Did you make a list of reasons not to respond? Did you raise and respond to the reasons not to respond?

Did you give careful thought to getting your letter delivered and/or through gatekeepers to its intended recipient?

Did you use an interesting story about yourself?

Were you interesting and entertaining? … Is the letter enjoyable to read?

Phase 5: Rewrite for Passion! Edit for Clarity!

It doesn’t matter what business you're in or who your prospects or customers are, they buy by emotion and then justify their choice with logic. The purely factual approach fails almost every time it's used. A sales letter needs an enthusiastic personality — and because it is ink on paper, not warm flesh and blood, the letter has to work harder at being enthusiastic. Cut out every word or phrase that fails to advance, strengthen, or reinforce your basic sales story. You're not editing to shorten. You are editing to clarify, and that will automatically shorten the letter.
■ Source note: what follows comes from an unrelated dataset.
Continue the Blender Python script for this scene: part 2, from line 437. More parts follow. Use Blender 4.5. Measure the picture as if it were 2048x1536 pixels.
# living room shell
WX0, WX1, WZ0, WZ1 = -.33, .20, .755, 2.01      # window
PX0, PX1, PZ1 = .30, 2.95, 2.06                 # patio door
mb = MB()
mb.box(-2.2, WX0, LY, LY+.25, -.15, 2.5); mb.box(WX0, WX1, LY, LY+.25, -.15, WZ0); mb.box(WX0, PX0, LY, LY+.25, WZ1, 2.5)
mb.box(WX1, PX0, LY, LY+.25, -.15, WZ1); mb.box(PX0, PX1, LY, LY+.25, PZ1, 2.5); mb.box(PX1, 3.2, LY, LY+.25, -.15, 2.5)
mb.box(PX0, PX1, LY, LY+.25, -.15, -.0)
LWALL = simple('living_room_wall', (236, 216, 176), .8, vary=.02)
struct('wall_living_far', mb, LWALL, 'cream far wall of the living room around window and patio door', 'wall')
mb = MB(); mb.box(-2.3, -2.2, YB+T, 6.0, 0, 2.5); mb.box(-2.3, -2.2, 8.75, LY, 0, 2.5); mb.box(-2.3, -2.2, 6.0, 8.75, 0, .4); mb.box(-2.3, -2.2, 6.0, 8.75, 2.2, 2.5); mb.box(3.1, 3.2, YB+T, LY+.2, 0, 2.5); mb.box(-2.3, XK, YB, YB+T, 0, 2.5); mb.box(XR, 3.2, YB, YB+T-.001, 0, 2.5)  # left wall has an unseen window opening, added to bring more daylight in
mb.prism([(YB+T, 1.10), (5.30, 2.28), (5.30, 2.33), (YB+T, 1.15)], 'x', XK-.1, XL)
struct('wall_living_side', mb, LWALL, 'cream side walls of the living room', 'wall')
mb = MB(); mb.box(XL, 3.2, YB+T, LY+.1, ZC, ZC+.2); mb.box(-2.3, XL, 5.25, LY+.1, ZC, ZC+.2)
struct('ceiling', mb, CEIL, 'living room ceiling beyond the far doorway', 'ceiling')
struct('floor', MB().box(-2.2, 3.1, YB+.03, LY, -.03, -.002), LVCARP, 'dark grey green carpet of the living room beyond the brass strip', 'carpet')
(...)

Read the Letter Aloud It should “flow” smoothly, conversationally, whether read silently or aloud. If you find tongue twisters or hang-ups, fix them. The sales letter must read easily. Have a Young Child Read the Letter Aloud to You Any words or phrases the youngster has difficulty with should probably be changed.

Phase 6: Test before Transmit.

Now is the time for you to put together the best mockup of the entire mailing that you can, with all the enclosures, then mail it to yourself. Your objective here is to receive it, see it, and handle it in the context of your normal stack of mail. If your piece is of such a size that it will be roughed up and damaged by the post office, you should know that. If your piece does not compare well to the other mail you receive on an average day, you should know that.

Happy? Then re-test with a sample of “friendly” customers. Ask them what they thought. Did the letter appeal to them? Were they enticed by the offer? Did the letter stand out? Again the checklists are valuable here and the same questions should be asked.

So there we are -Six phases for one letter. Seems excessive? Maybe, but the end will justify the means.